Phillip, you bring up an interesting point regarding Karl Lutze. I may have to read his memoir with an eye towards connection with the people involved in A Time for Burning.

It's clear that within some important broadly Lutheran organizations (like Lutheran Film Associates), there was a conscious decision to push for civil rights advocacy despite awareness of hesitancy on the part of some Lutherans. After the filming of A Time for Burning, LFA discussed the fact that it made Augustana look bad, and yet decided that releasing the film and sparking conversation was worth the possible blowback.
Unknown said…
Paul, You mention my work in your post--I'm assuming that it's a reference to my book on African American Atheists.
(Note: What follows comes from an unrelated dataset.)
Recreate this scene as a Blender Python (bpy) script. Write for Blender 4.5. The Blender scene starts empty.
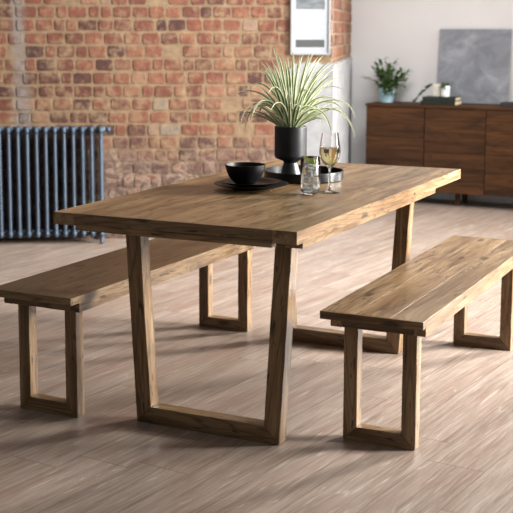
import bpy, bmesh, math, random
from mathutils import Vector, Matrix, noise
random.seed(7)
C = bpy.context.scene.collection
S = bpy.context.scene
R = math.radians

# ------------------------------------------------------------------ camera
cam = bpy.data.cameras.new('camera'); camo = bpy.data.objects.new('camera', cam); C.objects.link(camo)
camo.location = (2.2575, -3.2073, 1.3761)
fwd = Vector((-0.44199721, 0.88742524, -0.13082392)); rt = Vector((0.895065, 0.445934, 0.000892)); upv = Vector((-0.05913, 0.1167, 0.991405))
camo.matrix_world = Matrix(((rt.x, upv.x, -fwd.x, 2.2575), (rt.y, upv.y, -fwd.y, -3.2073), (rt.z, upv.z, -fwd.z, 1.3761), (0, 0, 0, 1)))
cam.sensor_width = 36; cam.lens = 1178.4711 / 513 * 36
cam.shift_x = 25.7033 / 513; cam.shift_y = -71.6682 / 513
cam.clip_end = 60
cam.dof.use_dof = True; cam.dof.focus_distance = 4.3; cam.dof.aperture_fstop = 5.0
S.camera = camo
# ------------------------------------------------------------------ light
w = bpy.data.worlds.new('world'); S.world = w; w.use_nodes = True
w.node_tree.nodes['Background'].inputs[0].default_value = (1.0, 0.97, 0.95, 1)
w.node_tree.nodes['Background'].inputs[1].default_value = 0.19
def area(name, loc, target, sx, sy, power, col):
    l = bpy.data.lights.new(name, 'AREA'); l.shape = 'RECTANGLE'; l.size = sx; l.size_y = sy; l.energy = power; l.color = col
    o = bpy.data.objects.new(name, l); C.objects.link(o); o.location = loc
    o.rotation_euler = (Vector(target) - Vector(loc)).to_track_quat('-Z', 'Y').to_euler(); return o
# daylight through tall windows in the right wall
area('window_light', (3.35, 5.6, 2.5), (0.3, 0.8, 0.3), 0.6, 1.4, 330, (1.0, 0.98, 0.95)).data.spread = R(130)
area('window_light', (5.2, 3.0, 1.9), (0.5, 2.1, 0.5), 1.5, 1.8, 285, (1.0, 0.985, 0.96)).data.spread = R(80)
# added overhead fill lamp, no real source, washing the far walls
area('wall_fill', (0.4, 2.6, 3.7), (-1.4, 5.2, 0.9), 2.4, 1.0, 88, (0.97, 0.98, 1.0)).data.spread = R(125)
S.view_settings.view_transform = 'Standard'; S.view_settings.look = 'None'
S.view_settings.exposure = 0.0; S.view_settings.gamma = 1.0; S.view_settings.use_curve_mapping = False

# ------------------------------------------------------------------ materials
def srgb(r, g, b):
    f = lambda c: (c/255/12.92) if c/255 <= .04045 else ((c/255+.055)/1.055)**2.4
    return (f(r), f(g), f(b), 1)
class NT:
    def __init__(s, name):
        s.m = bpy.data.materials.new(name); s.m.use_nodes = True; s.t = s.m.node_tree; s.b = s.t.nodes['Principled BSDF']
    def n(s, typ, **kw):
        nd = s.t.nodes.new(typ)
        for k, v in kw.items():
            if k.startswith('i_'):
                key = k[2:]; key = int(key) if key.isdigit() else key.replace('_', ' ')
                if isinstance(v, bpy.types.NodeSocket): s.t.links.new(v, nd.inputs[key])
                else: nd.inputs[key].default_value = v
            else: setattr(nd, k, v)
        return nd
    def link(s, a, b): s.t.links.new(a, b)
    def ramp(s, fac, stops, interp='LINEAR'):
        r = s.n('ShaderNodeValToRGB', i_Fac=fac); r.color_ramp.interpolation = interp; e = r.color_ramp.elements
        while len(e) < len(stops): e.new(0.5)
        for q, (p, c) in zip(e, stops): q.position = p; q.color = c if len(c) == 4 else (*c, 1)
        return r.outputs[0]
    def mix(s, fac, a, b, blend='MIX'):
        m = s.n('ShaderNodeMix', data_type='RGBA', blend_type=blend)
        for k, v in ((0, fac), (6, a), (7, b)):
            if isinstance(v, bpy.types.NodeSocket): s.t.links.new(v, m.inputs[k])
            else: m.inputs[k].default_value = v
        return m.outputs[2]
    def math(s, op, a, b=0.0):
        m = s.n('ShaderNodeMath', operation=op)
        for k, v in ((0, a), (1, b)):
            if isinstance(v, bpy.types.NodeSocket): s.t.links.new(v, m.inputs[k])
            else: m.inputs[k].default_value = v
        return m.outputs[0]
    def noise(s, vec, scale, detail=4, rough=.55, dist=0.0):
        return s.n('ShaderNodeTexNoise', i_Vector=vec, i_Scale=scale, i_Detail=detail, i_Roughness=rough, i_Distortion=dist).outputs[0]
    def mapping(s, vec, scale=(1, 1, 1), rot=(0, 0, 0), loc=(0, 0, 0)):
        return s.n('ShaderNodeMapping', i_Vector=vec, i_Scale=scale, i_Rotation=rot, i_Location=loc).outputs[0]
    def bump(s, h, strength=.3, dist=.01):
        b = s.n('ShaderNodeBump', i_Height=h, i_Strength=strength, i_Distance=dist); s.link(b.outputs[0], s.b.inputs['Normal'])
    def base(s, c, rough=.5, **kw):
        if isinstance(c, bpy.types.NodeSocket): s.link(c, s.b.inputs['Base Color'])
        else: s.b.inputs['Base Color'].default_value = c
        if isinstance(rough, bpy.types.NodeSocket): s.link(rough, s.b.inputs['Roughness'])
        else: s.b.inputs['Roughness'].default_value = rough
        for k, v in kw.items(): s.b.inputs[k.replace('_', ' ')].default_value = v
        return s.m

def wood(name, dark, mid, light, rough=.5, spec=.5, knots=True, coat=0.0, bumpy=.25, ringw=.5):
    n = NT(name)
    g = n.n('ShaderNodeAttribute', attribute_name='grain').outputs['Vector']
    tone = n.n('ShaderNodeAttribute', attribute_name='tone').outputs['Fac']
    warp = n.noise(n.mapping(g, (1.5, 5, 5)), 1.0, 2)
    gv = n.n('ShaderNodeVectorMath', operation='ADD', i_0=g).outputs[0]
    off = n.n('ShaderNodeCombineXYZ', i_Y=n.math('MULTIPLY', warp, .09)).outputs[0]
    gv2 = n.n('ShaderNodeVectorMath', operation='ADD', i_0=g, i_1=off).outputs[0]
    fine = n.noise(n.mapping(gv2, (5, 130, 130)), 1.0, 5, .65)
    broad = n.noise(n.mapping(gv2, (1.6, 26, 26)), 1.0, 4, .6, 0.4)
    patch = n.noise(n.mapping(gv, (3, 9, 9)), 1.0, 3)
    f = n.math('ADD', n.math('MULTIPLY', fine, .38), n.math('MULTIPLY', broad, .62))
    col = n.ramp(f, [(.33, dark), (.48, mid), (.66, light)])
    col = n.mix(n.ramp(patch, [(.35, (0, 0, 0)), (.7, (.45, .45, .45))]), col, light)
    rn = n.noise(n.mapping(gv, (.9, 9, 9)), 1.0, 2, .4)
    rings = n.math('PINGPONG', n.math('MULTIPLY', rn, 17.0), .5)
    col = n.mix(n.math('MULTIPLY', n.ramp(rings, [(.0, (1, 1, 1)), (.16, (0, 0, 0))]), ringw), col, tuple(c*.75 for c in dark[:3]) + (1,))
    h = f
    if knots:
        kv = n.mapping(gv, (4.2, 11, 11))
        vor = n.n('ShaderNodeTexVoronoi', i_Vector=kv, i_Scale=1.0, i_Randomness=1.0).outputs['Distance']
        k = n.ramp(vor, [(.09, (1, 1, 1)), (.19, (0, 0, 0))])
        dk = tuple(c*.38 for c in dark[:3]) + (1,)
        col = n.mix(n.math('MULTIPLY', k, .75), col, dk)
        # short cracks and nail scars
        sc = n.noise(n.mapping(gv, (16, 90, 90)), 1.0, 2)
        col = n.mix(n.ramp(sc, [(.64, (0, 0, 0)), (.70, (.85, .85, .85))]), col, dk)
    tc = n.n('ShaderNodeMix', data_type='RGBA', blend_type='MULTIPLY'); tc.inputs[0].default_value = 1.0
    n.link(col, tc.inputs[6]); cb = n.n('ShaderNodeCombineColor', i_Red=tone, i_Green=tone, i_Blue=tone); n.link(cb.outputs[0], tc.inputs[7])
    n.bump(h, bumpy, .004)
    rg = n.math('ADD', n.math('MULTIPLY', f, .25), rough - .12)
    return n.base(tc.outputs[2], rg, Coat_Weight=coat, Coat_Roughness=.25, Specular_IOR_Level=spec)

M = {}
M['pine'] = wood('reclaimed_pine', srgb(58, 38, 20), srgb(110, 80, 47), srgb(160, 134, 100), .35)
M['acacia'] = wood('dark_grained_wood', srgb(28, 17, 8), srgb(62, 38, 19), srgb(92, 58, 31), .65, spec=.22, knots=False)

def plain(name, c, rough=.5, **kw): return NT(name).base(c, rough, **kw)
def mottled(name, a, b, scale=8, rough=.5, bumpy=.1, **kw):
    n = NT(name); v = n.n('ShaderNodeTexCoord').outputs['Object']; f = n.noise(v, scale, 5, .6)
    n.bump(f, bumpy, .005); return n.base(n.ramp(f, [(.35, a), (.65, b)]), rough, **kw)
M['black_stone'] = mottled('black_stoneware', srgb(9, 9, 11), srgb(16, 16, 18), 60, .42, .08, IOR=1.3)
M['black_pot'] = mottled('matt_black_ceramic', srgb(18, 20, 23), srgb(27, 29, 33), 40, .42, .05)
M['black_metal'] = mottled('black_metal', srgb(11, 11, 13), srgb(18, 18, 20), 30, .3, .03)
M['soil'] = mottled('soil', srgb(28, 20, 14), srgb(60, 45, 33), 60, .9, .8)
M['paint_blue'] = mottled('blue_grey_enamel', srgb(52, 64, 78), srgb(62, 75, 89), 12, .5, 0.0)
M['brass'] = plain('dull_brass', srgb(120, 100, 70), .4, Metallic=.8)
M['white_frame'] = mottled('white_painted_wood', srgb(134, 134, 134), srgb(146, 146, 144), 30, .45, .05)
M['white_ceramic'] = plain('white_ceramic', srgb(225, 225, 222), .3)
M['cream_card'] = mottled('cream_card', srgb(205, 198, 180), srgb(222, 216, 200), 60, .7, .05)
M['blue_ceramic'] = mottled('pale_blue_glaze', srgb(158, 196, 208), srgb(176, 208, 218), 20, .3, .03)
M['green_cloth'] = mottled('dark_green_cloth', srgb(16, 24, 16), srgb(30, 40, 27), 50, .8, .1)
M['pages'] = mottled('book_pages', srgb(196, 176, 140), srgb(214, 196, 164), 80, .8, .1)
M['dark_cloth'] = mottled('charcoal_cloth', srgb(40, 36, 38), srgb(54, 50, 52), 50, .7, .1)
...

In any event, I just came out with an essay that relates to your topic on Lutheranism, which you might find of some interest. It is, perhaps, my most controversial essay to date. Here's the link: http://muse.jhu.edu/journals/cultural_critique/v084/84.lackey.html

If you get a chance to read it, let me know what you think.

All Best,
michael
Paul Putz said…
Michael, I was indeed referring to your "African American Atheists and Political Liberation" book.

Thanks for passing along your essay. I've only been able to read the brief excerpt so far, but it looks intriguing. My initial thought was that it reminds me somewhat of what Kelly Baker did in her book "Gospel According to the Klan." Of course, I'll have to read it through before I'm able to make any well-grounded comparisons.
Unknown said…
I'll check that work out, Paul. And if you read the essay, let me know what you think. When writing it, I had people like you in mind: honest, open-minded believers. It was an attempt to expose some hard truths without alienating honest believers.